Bürokratische Hürden belasten nicht nur Unternehmen, sondern auch die Bürger. Wagner warnt: „Die derzeitige Betrachtung der Bundesgesetzgebung ist nur ein Teil des Problems. Ein noch größerer Anteil der gesetzlichen Regelungen findet sich in Durchführungsverordnungen, Landesgesetzen und der EU-Gesetzgebung. Die tatsächliche Bürokratiebelastung dürfte daher noch weit höher sein.“
Bürokratie kostet jährlich 146 Milliarden Euro
Die Bürokratie in Deutschland kostet einer Untersuchung des Münchner Ifo-Instituts zufolge 146 Milliarden Euro an Wirtschaftsleistung pro Jahr. „Die Kosten von Nichtstun sind riesig, gemessen am Wachstumspotenzial, das im Bürokratieabbau schlummert“, erklärt Ifo-Forscher Oliver Falck. Allein mit einer digitalisierten öffentlichen Verwaltung wäre die Wirtschaftsleistung demnach fast 100 Milliarden Euro höher.
„Der Schaden im dreistelligen Milliardenbereich ist gigantisch. Es darf nun keinen Verzug mehr geben“, fordert der Hauptgeschäftsführer der Industrie- und Handelskammer (IHK) für München und Oberbayern, Manfred Gößl.
Herrschaft der Verwaltung
Das Wort Bürokratie kommt aus dem Französischen von „bureaucratie“, was Herrschaft der Verwaltung bedeutet. In einer Bürokratie ist alles bis ins Kleinste geregelt und streng geordnet, jeder hat seine klar umschriebene Aufgabe.
Vorschriften legen exakt fest, wie gehandelt werden muss. Kein Mitarbeiter einer Verwaltung wird etwas tun, wofür er nicht zuständig ist. Die sogenannten Dienstwege werden strikt eingehalten, jeder Vorgang wird in den Akten genau und lückenlos festgehalten.

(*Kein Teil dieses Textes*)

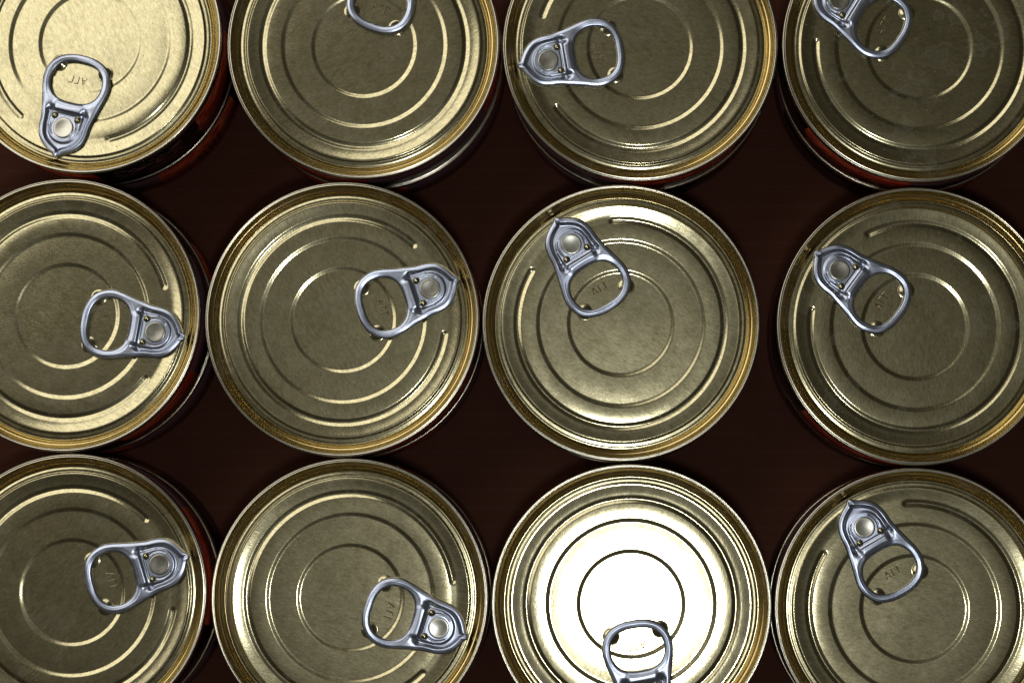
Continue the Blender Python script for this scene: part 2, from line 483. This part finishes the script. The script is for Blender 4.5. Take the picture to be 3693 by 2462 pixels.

Rechtssetzung soll einfacher und verständlicher werden
Ein Sprecher des Bundesjustizministeriums weist darauf hin, dass die Anzahl an Gesetzen nicht mit der Bürokratielast gleichgesetzt werden könne. Schließlich brauche man ja auch ein Gesetz, um Bürokratie abzubauen. Auch löse nicht jede Einzelnorm oder jedes Gesetz bürokratische Kosten aus.
Es sei dennoch Ziel des Bundesjustizministeriums, dem weiteren Anstieg der Zahl der Einzelnormen entgegenzutreten, indem „wir die Rechtssetzung einfacher und verständlicher machen“.